As of very recently my students at Sakura BJJ have taken a bigger interest in competing. At first this made me very nervous as an instructor and mentor. How was I to soften the blow of losing? No one likes to lose. We can say all day that you win or you learn but that doesn’t lessen the sting of another man standing over you in victory in a sport where as Joe Rogan says, “We are practicing killing each other.” That is the brutal truth. Losing can make someone lose all interest in what is really important which is the training itself.

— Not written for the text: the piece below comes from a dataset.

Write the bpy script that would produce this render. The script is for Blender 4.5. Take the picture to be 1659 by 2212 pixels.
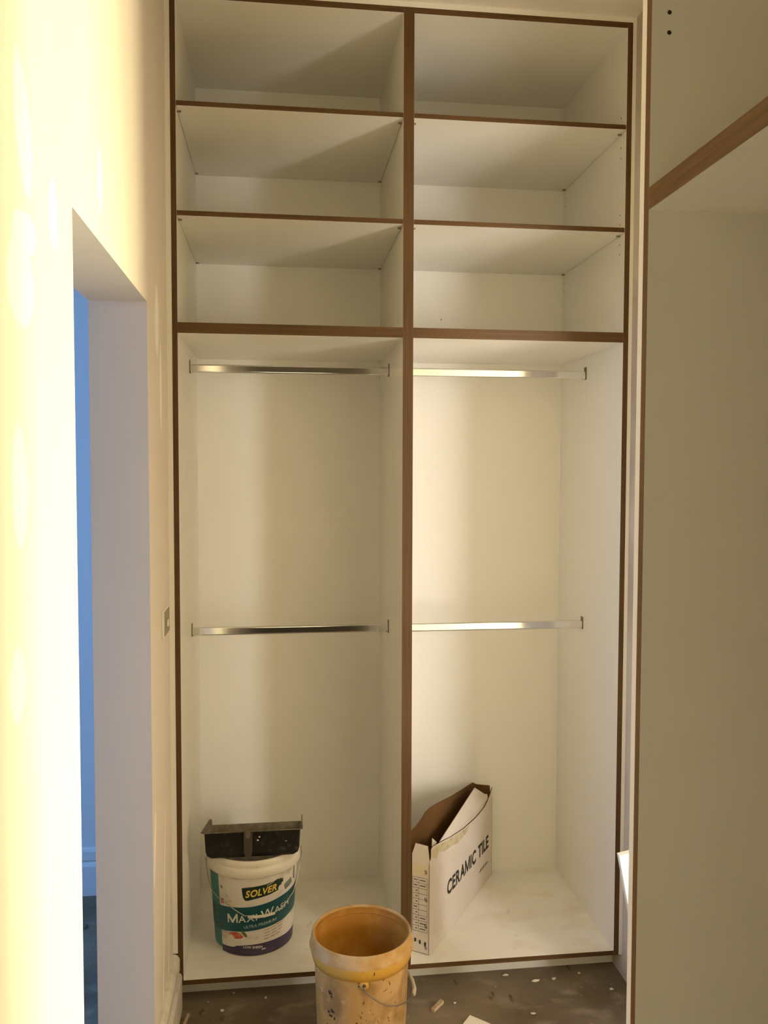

It got me thinking. I would like to share how i have been explaining taking on the task of competing in combat sports. I have narrowed it down to one very simple question you can ask your self when it is all said and done.
Did I prove my point?
It is IMPOSSIBLE to measure yourself within certain rule sets and variables. I myself have had incredible performances where I dominated a fight for 5 minutes but lost on an advantage or some silly technicality or ref decision. I have lost matches on bad calls and curious positional resets. I have had my hand raised in Bare knuckle combat forcing my opponent to tap but suffering a broken face. I am often left wondering after these contests if I really won or really lost. How can you tell? Just yesterday we secured a second place team trophy at the NJBJJF. We brought 12 students who consistently and convincingly were winning gold medals in multiple divisions with no points scored and a few winning in under a minute. We were runner up to a school that has a long standing academy with hundreds of students with many participants entered to compete. Should that scenario of winning second have any bearing on what we accomplished that day? ABSOLUTELY NOT. Neither should the losses we took. It means nothing.
I suggest to my students that you leave the mat not thinking about the loss OR win but rather ask ‘Did I prove my point!?”
Maybe your point was to just go and compete for the first time. That can be very scary for someone and a huge accomplishment. Or perhaps your point was to just win the first match, nothing more nothing less. Proving your point can be to just get on the podium as a bronze medalist. It can be as small of a point of making weight to as big as becoming a world champion. Competition should not define you. It is nothing more than another tool we use to become who we would ultimately like to be In life. In the grand scheme of things. I love Jiu Jitsu more than anyone I know. It is my religion. However I am also a dad, a husband, a friend, a mentor, a business owner, and many other things. Jiu Jitsu as well as all of these things together make Chris Civello. All the experiences from each help guide me on my path.
So next time you take a “loss” or a “win” ask your self if you proved your point. Learn from that place with no pressure of an idea someone else had of what “Jiu Jitsu Prestige” is. Know that there are people that don’t compete that can crush peak world champion athletes. (My teacher Marcelo Garcia for example.) Know that you can face tougher opponents at a local tournament than you maybe would at the worlds. It depends on who show up. Know that you stepped on the mat that day to do what you love and that is often a victory in itself. Know that there are too many variables to measure yourself against.
Don’t sweat the small stuff and like my brother Philzinho Balmant says “just train hard and be nice to people.”